Even though the students aren’t using the school campus, the cleaning facilities, the playground, the laboratories, libraries or the school transportation, yet the parents are forced to pay the full fees as issued by the schools. “The school in which my child goes in, few of my colleagues and I have been fighting against it for various issues going on in the school, basically, the illegal fee hikes in the last 5 to 6 years now and not disclosing the numbers to the PTA members. We requested the school that we would pay 50% of the total fees since our children aren’t using any of the facilities, but the administration didn’t agree with what we said. On the contrary, the school administration locked the log-in passwords through which the students could enter and sit for their online classes of the selected few children whose parents went against them. Now our children are neither able to take online classes nor their unit test exam which will begin from the next week”, a father said.

There are two types of educationist today – one who are commercialists (comprises of around 80% in today’s time), and the other who are genuinely concerned about education, who are really passionate and want to build up the future of the nation. It can’t ever be justified as to why they have hiked the fees or forced the people to pay the same amount. We are still living in that conditioned lifestyle; we accept whatever is forced on to us. A handful of people, literally, acknowledge the fact that education should be made mandatory and free and should be in the concurrent list. Why do we even have the “Right of Children to Free and Compulsory Education Act” or “Right to Education Act” which describes the modalities of the importance of free and compulsory education for children between the age of 6 to 14 years in India under Article 21A of the Indian Constitution? In an unaided system it is exorbitant and beyond reason to ask for full fees when the entire world is struggling for its survival.

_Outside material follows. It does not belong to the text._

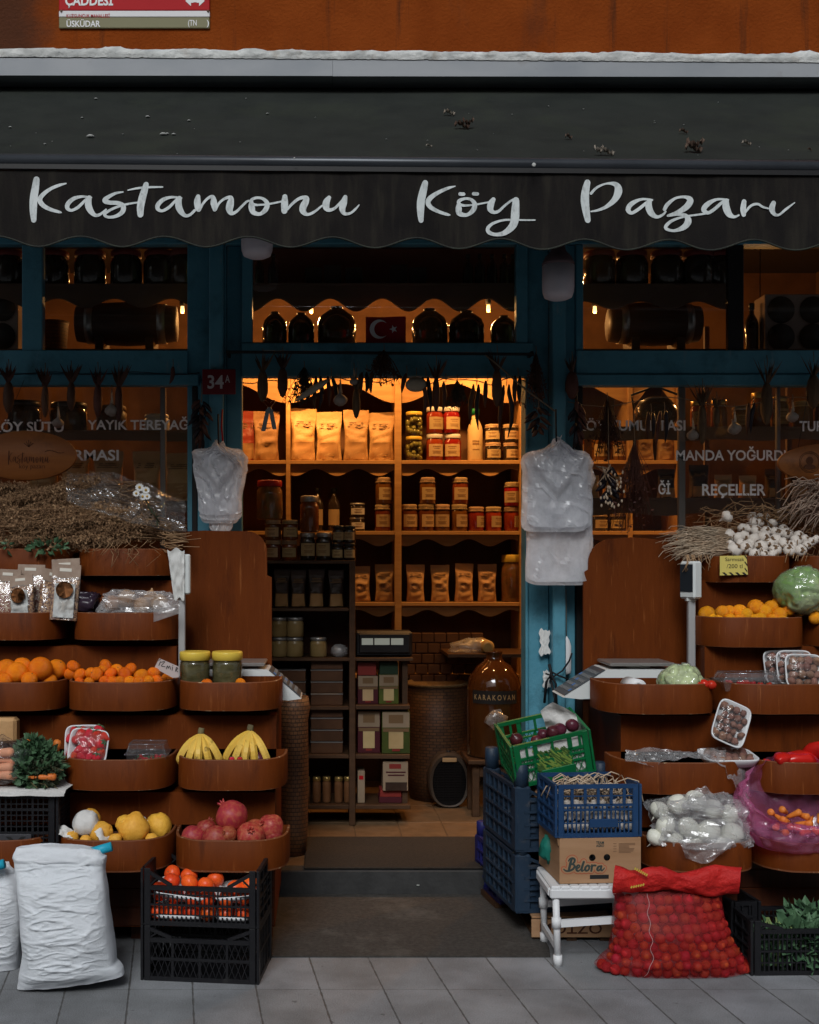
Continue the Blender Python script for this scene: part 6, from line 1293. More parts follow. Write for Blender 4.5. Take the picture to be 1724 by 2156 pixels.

“Education has become a money making racket. I would suggest the schools to atleast reduce the amount or provide some discount. No parents are against the payment of the fees. Everybody is ready to pay the fees provided the school administrations accept their conditions. There are so many of them who have lost their jobs, facing pay cuts, yet they are willing to pay half the fees that’s required. I condemn such schools, principals or any so-called educationist who are keen on making money even amidst this crisis”, Sherly Paul, Principal, Sheth Madhavdas Amersey High School, Mumbai said.

“We have heard students saying that half the time their eyes hurt, they can’t see what the teachers are showing with the help of the digital devices properly either due to the students’ failing internet connection or the teachers’. I hardly think that the digital schooling has actually made any progress. We have an ecosystem that’s useless. Most of the students of my school comes from the underprivileged background. I have been taking 10% of what the actual fees structure is. The students have been begging and borrowing the android cell phones to sit in the class and that isn’t justified. Moreover, mid-day meal isn’t reaching, people aren’t getting rations in time and then you force the children to sit for their classes in time. Every child is having strain in the eyes for sitting in front of cell phones or laptops throughout the day. Even after the guidelines by the government stating the limited amount of screen exposure of the children, nobody has been seen following it. I have made a strict time schedule for the students; according to my routine, the during of a class is for 30minutes sharp, after that there is a leisure period for 20 minutes prior to the class next. If we look at it, the digital learning system isn’t properly planned; there are net issues most of the time. Digital platform will not be a sustainable source of education at all. If we stick only to this system the positive impact will merely be on the IQ level, but the EQ will be totally ignored. The emotional bonding will be completely lost”, Sherly Paul further said.

What this digital education system has done is – on the one hand, those of our children who have access to Wifi, to devices have their eyes hurting and trouble concentrating;on the other hand, there are others who have been left out in the dark since they have no devices, no proper internet connection to be a part of this new system. 80% teachers have reported facing challenges in delivering education digitally. Half of the teachers faced issues related to expensive data packs and slow internet. Two out of every five teachers lack the necessary devices to deliver education digitally. 80% and 67% teachers lack the requisite devices to deliver education in Uttar Pradesh and Chhattisgarh respectively. Schools, teachers need to think of ways to minimise the plights of the students, navigate them in this crisis. The children hardly can express themselves but their inner conflicts come to light in different ways; it’s a time for building relationships, meeting people, especially for the adolescents and we have made them sit in front of these machines while expecting them to be resilient and be masters in everything. Besides, as more people lose jobs we will have children from poorer families sent to work instead of sending them back to schools since they seldom have access to education anyway. We have actually increased the gap between the rich and the poor. Interests need to be shown in regulating the problems by the Ministry of Education to ensure that schools aren’t over charging, that there is a rationale to the fees that have been paid, some regulations on the number of hours the children are studying for and how many breaks they get and what sort of exercise shifts they have, may be in the midst of these sessions as well. Fundamentally, all of the pressures right now is on parents and teachers who are trying very hard to make this work one way or the other; there needs to be more support from the adminstrations of schools including the state and central governments.